On the sidelines of the conference of the Non-Aligned Movement in Nusa Dua, Marty held a bilateral meeting with Timor Leste Foreign Minister Zacarias Albano da Costa during which he informed his counterpart that it was still a work in progress.

ASEAN leaders are bracing for the upcoming ASEAN Summit and East Asia group Summit in November in Bali, during which Indonesia’s tenure will end.

Marty said that a road map was needed to accelerate the process, while presenting the issue again at the next ASEAN ministerial meeting in July. 

“Ideally for us, all this should be formulized this year, but if there is not yet a consensus, then we should have a road map.”

“What we need is probably some kind of an agreement in principle of Timor Leste belonging to the ASEAN family of nations, and then we can begin making the road map.”

Indonesia has also been working together with Timor Leste in establishing its road map for ASEAN membership capacity building.

In March, Timor Leste lodged the proposal, which was circulated by Indonesia to the nine other ASEAN member states, recommending that the matter be given “urgent attention”.

However, there are reports that Singapore is opposed to the proposal.
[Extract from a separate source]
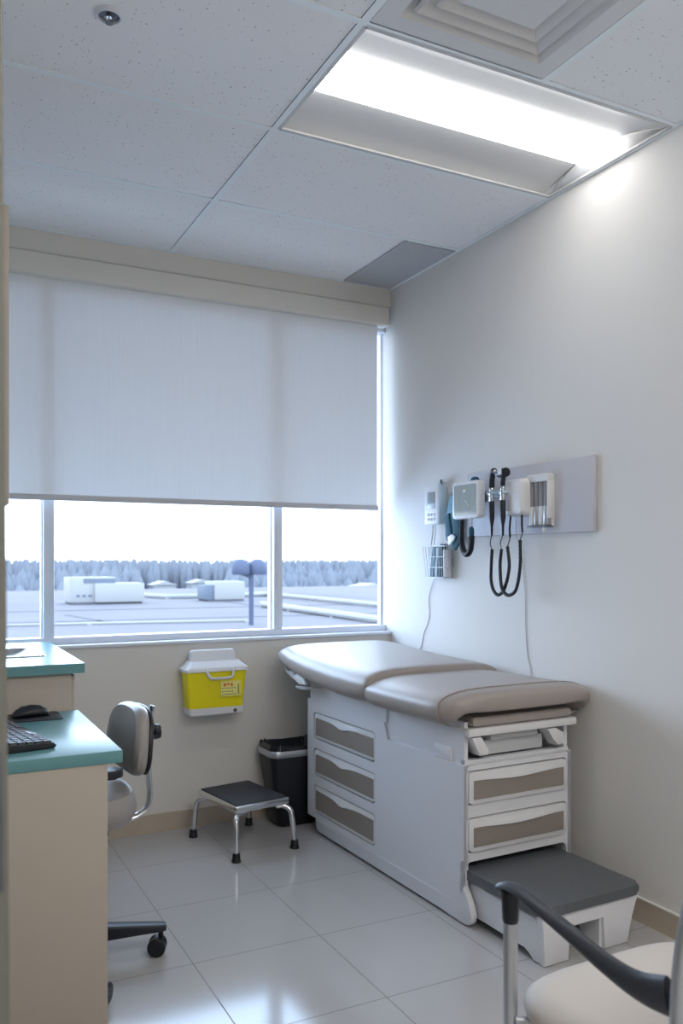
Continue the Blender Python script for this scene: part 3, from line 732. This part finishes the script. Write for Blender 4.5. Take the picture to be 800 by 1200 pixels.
T = thing('blood_pressure_gauge', 'white square wall blood pressure gauge with black coiled hose', 'gauge', (XB, 3.055, 1.46))
rg = []
for dx, k in ((-.060, .9), (-.064, .97), (-.075, 1.), (-.092, 1.), (-.098, .975), (-.100, .94)):
    rg.append([(dx, y*k, .085+z*k) for y, z in rrect(-.100, -.083, .100, .083, .018, 6)])
MB().loft(rg).build('housing', M['white'], T)
MB().cyl((0, .0, .10), (-.062, 0, .10), .028).build('wall_mount', M['darkgrey'], T)
MB().ball((-.045, .0, .176), (.02, .022, .016)).build('swivel_knob', M['tealcuff'], T)
dl = MB().prism([(y, .085+z) for y, z in rrect(-.083, -.068, .083, .068, .010)], 'x', -.1015, -.095).build('dial', M['dial'], T, label='square grey dial face')
tk = MB()
for i in range(26):
    a = math.radians(-50+280*i/25); tk.cyl((-.1018, .055*math.cos(a), .085+.055*math.sin(a)), (-.1018, .047*math.cos(a), .085+.047*math.sin(a)), .0016, n=6)
tk.build('tick_marks', M['amber'], dl)
MB().box(-.1022, -.004, .12, -.1008, .012, .131).build('dial_mark', M['white'], dl)
MB().tube([(-.102, 0, .085), (-.102, -.03, .058)], .0012, 6).build('needle', M['white'], dl)
path = catmull([(-.07, .066, .01), (-.070, .068, -.05), (-.070, .066, -.10), (-.070, .050, -.142), (-.070, .028, -.155), (-.070, .006, -.142), (-.070, -.006, -.115), (-.070, -.008, -.075)], 40)
hx_ = []
for i, p in enumerate(path):
    t = (path[min(i+1, len(path)-1)]-path[max(i-1, 0)]).normalized(); u = Vector((1, 0, 0)); w2 = t.cross(u); a = i*2*PI/7
    hx_.append(p+(u*math.cos(a)+w2*math.sin(a))*.0105)
MB().tube(hx_, .0036, 6).tube(path, .009, 8).build('coiled_hose', M['black'], T)
MB().tube(catmull([(-.07, -.008, .012), (-.07, -.008, -.01), (-.07, -.005, -.035)]), .005, 8).build('tube', M['white'], T)
MB().lathe([(.004, -.085), (.010, -.078), (.013, -.06), (.011, -.042), (.005, -.032)], (-.07, -.007, 0), 16).build('inflation_valve', M['tealcuff'], T)

T = thing('blood_pressure_cuff', 'folded dark teal blood pressure cuff hanging beside the gauge', 'cuff', (2.25, 3.25, 1.36))
MB().prism([(.020, .240), (.034, .215), (.070, .120), (.075, .04), (.060, .01), (.020, .0), (-.02, -.01), (-.03, .1), (.0, .2)], 'x', -.006, .012, .004).build('cuff_body', M['paleteal'], T)
MB().prism([(.066, .120), (.030, .140), (.005, .02), (.03, .005), (.052, .015)], 'x', -.016, -.005, .004).build('outer_flap', M['tealcuff'], T, label='dark teal outer flap')
MB().prism([(.0, .13), (-.045, .125), (-.045, .0), (-.01, -.035), (.012, -.025)], 'x', -.010, .006, .004).build('inner_flap', M['tealcuff'], T)
MB().prism([(.028, .028), (-.005, .042), (-.03, .03), (-.02, .012), (.02, -.012)], 'x', -.022, -.012, .003).build('bladder_tab', M['lidwhite'], T)

T = thing('thermometer_unit', 'white wall thermometer with small grey screen above the wire basket', 'thermometer', (XR, 3.43, 1.452))
MB().box(-.054, -.061, 0, -.02, .061, .190, .008, 3).build('housing', M['white'], T)
MB().box(-.022, -.055, .006, -.0005, .055, .186, .004).build('mount', M['paleblue'], T)
MB().box(-.052, -.066, .008, -.018, -.056, .198, .004).build('probe_channel', M['paleblue'], T)
MB().box(-.0555, -.036, .078, -.053, .032, .158, .001).build('screen', M['screen'], T)
for i in range(3):
    for j in range(2): MB().box(-.0565, -.036+i*.026, .018+j*.022, -.053, -.018+i*.026, .032+j*.022, .002).build('button', M['greyplastic'], T)
MB().cyl((-.036, -.061, .19), (-.036, -.061, .214), .006).build('probe', M['darkgrey'], T)
MB().tube(catmull([(-.036, -.061, .208), (-.036, -.095, .195), (-.036, -.125, .165), (-.036, -.14, .14)]), .0022, 6).build('probe_cord', M['cord'], T)
MB().tube(catmull([(-.03, .02, .003), (-.03, .022, -.04), (-.032, .035, -.105)]), .003, 6).tube(catmull([(-.03, .0, .003), (-.03, .0, -.05), (-.03, .018, -.105)]), .0025, 6).build('cable', M['greyplastic'], T)

T = thing('wire_basket', 'small white wire basket fixed to right wall below the thermometer', 'basket', (XR, 3.39, 1.195))
wb = MB(); X0, X1, Y0, Y1 = -.066, -.004, -.09, .098
def loop(z, ins): return [(X0+ins*.6, Y0+ins, z), (X0+ins*.6, Y1-ins, z), (X1, Y1-ins, z), (X1, Y0+ins, z)]
for z, ins, r in ((.152, 0, .003), (.10, .006, .002), (.05, .012, .002), (.0, .018, .0025)):
    wb.tube([Vector(p).lerp(Vector(q), t/4) for p, q in zip(loop(z, ins), loop(z, ins)[1:]+loop(z, ins)[:1]) for t in range(4)], r, 6, closed=True)
for i in range(9):
    t = i/8; y = Y0+(Y1-Y0)*t; yb = Y0+.018+(Y1-Y0-.036)*t
    wb.tube([(X0, y, .152), (X0+.011, yb, 0), (X1, yb, 0)], .0018, 6)
for s_, i_ in ((Y0, .018), (Y1, -.018)):
    for t in (.25, .6): wb.tube([(X0+(X1-X0)*t, s_, .152), (X0+.011+(X1-X0-.011)*t, s_+i_, 0)], .0018, 6)
wb.build('wire_frame', M['wire'], T)
for i, (y, m, h, tl, lab) in enumerate(((3.455, 'paleblue', .150, .16, 'pale blue packet in wire basket, leftmost'), (3.432, 'paleteal', .145, .14, 'grey teal packet in wire basket, second from left'), (3.400, 'paleblue', .140, .12, 'pale blue packet in the middle of the wire basket'), (3.366, 'tealcuff', .158, .10, 'dark teal packet in the wire basket'), (3.326, 'lidwhite', .130, -.02, 'white packet in wire basket, rightmost'))):
    o = MB().box(-.018, -.008, 0, .018, .008, h, .002).build('supply_packet', M[m]); o.location = (2.259, y, 1.199); o.rotation_euler = (tl, 0, 0)
    tag(o, lab, 'packet', 'packets in the wire basket')
tag(MB().tube(catmull([(2.282, 3.47, 1.193), (2.285, 3.50, 1.15), (2.287, 3.53, 1.09), (2.287, 3.522, 1.02), (2.287, 3.535, .97), (2.287, 3.575, .91), (2.287, 3.595, .85), (2.287, 3.62, .80), (2.287, 3.64, .60)]), .0018, 6).build('power_cord', M['cord']), 'thin grey cord hanging on wall below the wire basket', 'cord')
tag(MB().tube(catmull([(2.262, 2.815, 1.46), (2.262, 2.817, 1.42), (2.264, 2.815, 1.38), (2.284, 2.808, 1.30), (2.286, 2.788, 1.15), (2.287, 2.785, 1.0), (2.287, 2.772, .88), (2.287, 2.75, .80), (2.287, 2.74, .60)]), .0018, 6).build('power_cord', M['cord']), 'thin grey cord hanging on wall below the grey board', 'cord')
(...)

The main concern is that the newly independent state remains too weak to contribute to ASEAN community building, while possibly widening the gap among ASEAN countries and stalling the vision of an integrated ASEAN by 2015.
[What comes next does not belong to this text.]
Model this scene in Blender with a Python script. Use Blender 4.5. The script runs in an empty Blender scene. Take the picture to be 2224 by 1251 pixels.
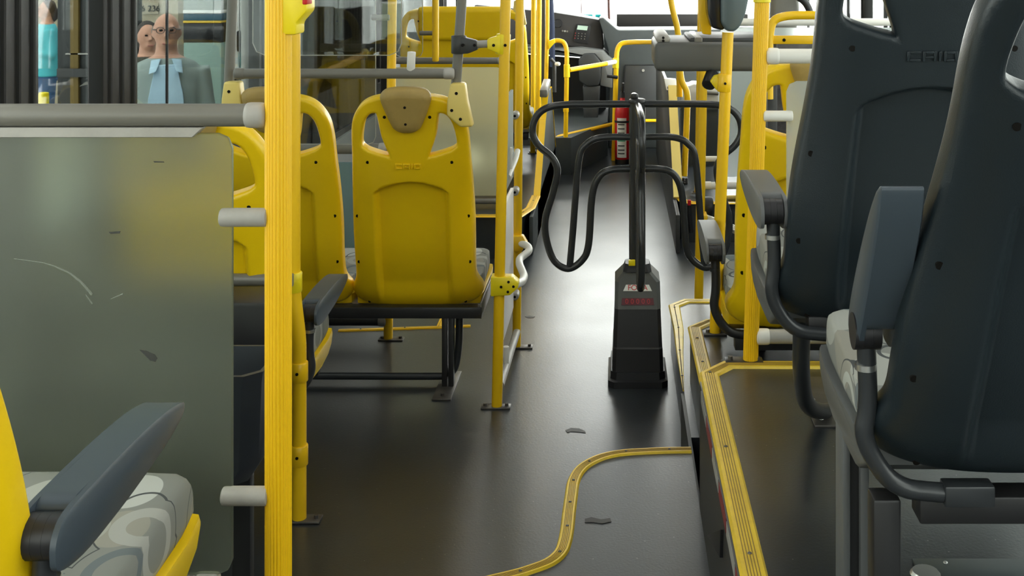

However, Marty said, Indonesia believed that it would be better to work with Timor Leste from the beginning of the process, and in the long run, having Timor Leste in ASEAN will further enrich the spectrum of views within the group.

“It is without doubt whatsoever that Timor Leste is part of Southeast Asia in terms of geopolitics, economy, culture. And you can’t have a community in Southeast Asia by excluding one country that would just look in from the outside,” he said.

“We will not always have the same views, but at least [including Timor Leste in ASEAN membership] would enrich debates and discussions.”